The pictorial image, on the one hand, and the book, on the other, thus find an additional, and sometimes unexpected, convergence of meanings, confirming the inseparable and dialectical link between culture in its most broad sense, and artistic expressions, which are the direct reflection thereof.
The artist is in fact integrated, beyond the diversity of styles and forms, to a dense network of cultural connections that are often not immediately perceptible, but which constitute the background, the completion and often the source of inspiration.
In this sense, the “sign” and “word,” which are implicit in the activity of the artist, that of the authors, ancient and modern, but also of the librarians, apparently so distant from each other, find a common cultural space to establish a sort of dialogue, a direct link, the possibility of an encounter.
Franco Azzinari’s work in particular offers evocative and ample stimuli for research through his Places of Myth, those of Greek civilization up to its last offshoots in Magna Graecia, which rediscover their primordial natural dimension through the artist’s paintings.
Centers like Athens, Sparta, Delos, Corinth, where ancient history recorded epic events and religious beliefs identified the original places of gods and divinities, reveal in Azzinari’s work their simplest and most natural form, almost suspended in time, in an original moment placed out of the context of actual occurrences.
The texts placed in front of the works bring those spaces back to their identity, to their concreteness as place-symbol of the entire western culture.
In expressing my warm appreciation to Maestro Azzinari, to the Director of the Biblioteca Nazionale Centrale di Roma, to the curators of the exhibition and to all those who have contributed to the success of the event, I hope that the originality of the project will be a wonderful opportunity to stimulate renewed paths to reading and to increase, through books, the level of knowledge and sensitivity of the public towards the works of some of the most valuable contemporary Italian artists.
On.
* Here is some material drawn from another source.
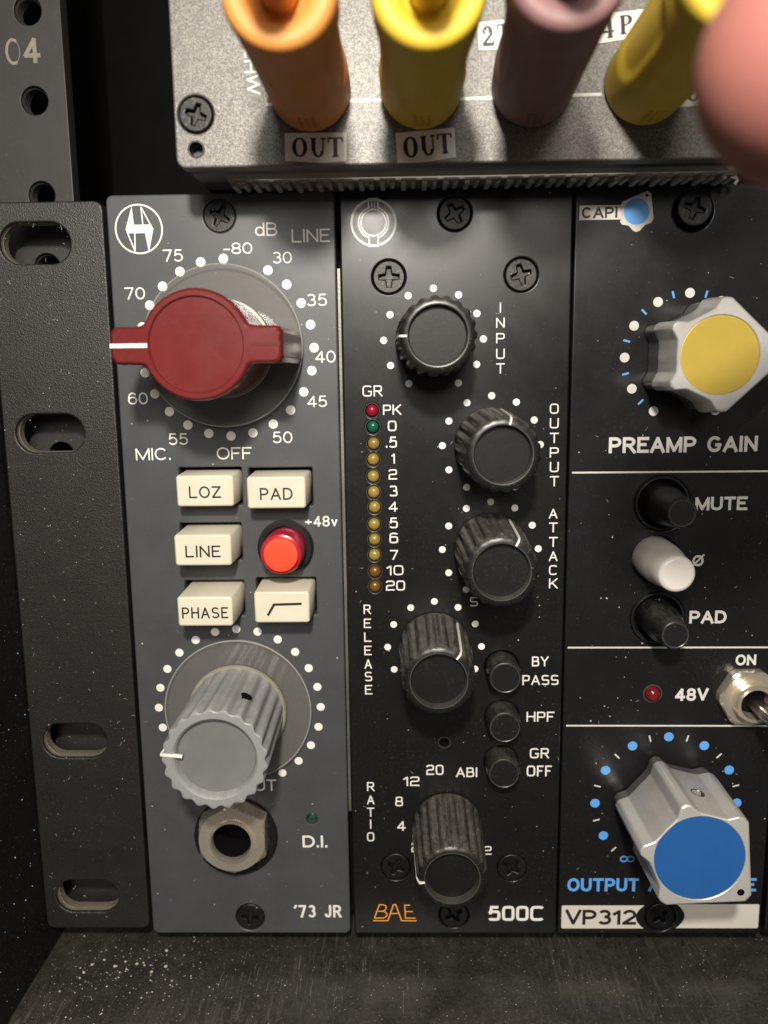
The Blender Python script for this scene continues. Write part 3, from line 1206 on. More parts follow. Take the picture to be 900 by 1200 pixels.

Nicola Bono
Sottosegretario di Stato per i Beni e le Attività Culturali
The current guidelines in cultural promotion honor projects that provide for the presence and integration, on certain issues, of the different types of assets by which the cultural heritage of the country is categorized. Collecting and linking bibliographic, archival, historical-artistic and, where possible, photographic and filmic testimonies means expressing the documentary potential of the heritage, reconstructing entire areas of research and offering the public a wide range of cultural sources.
With these intentions, the Art and Books project, promoted by the Direzione Generale per i Beni Librari and the Istituti Culturali, combines the works of contemporary artists with the bibliographic collections of the Biblioteca Pubbliche Statali to bring out contexts, references, relationships, thematic affinities, in which art finds its direct inspiration.
In this context the exhibition dedicated to Maestro Franco Azzinari is inserted, who in his work represents, with particular artistic quality, those places in the ancient world where, between history and legend, mythical events and events took place, which are an integral part of the Western cultural tradition and which in the accompanying texts find their immediate response.
But the exhibition brings out another important meaning: the continuity between contemporary motifs and expressions with classical elements, as evidence that through this library patrimony it is possible to interpret and deepen the reasons of art even in its most current and daring artistic results.
PAESTUM
Museo Archeologico Nazionale
“Where are heroes born and which landscapes have created the warriors of Greek mythology and the Gods of Olympus”?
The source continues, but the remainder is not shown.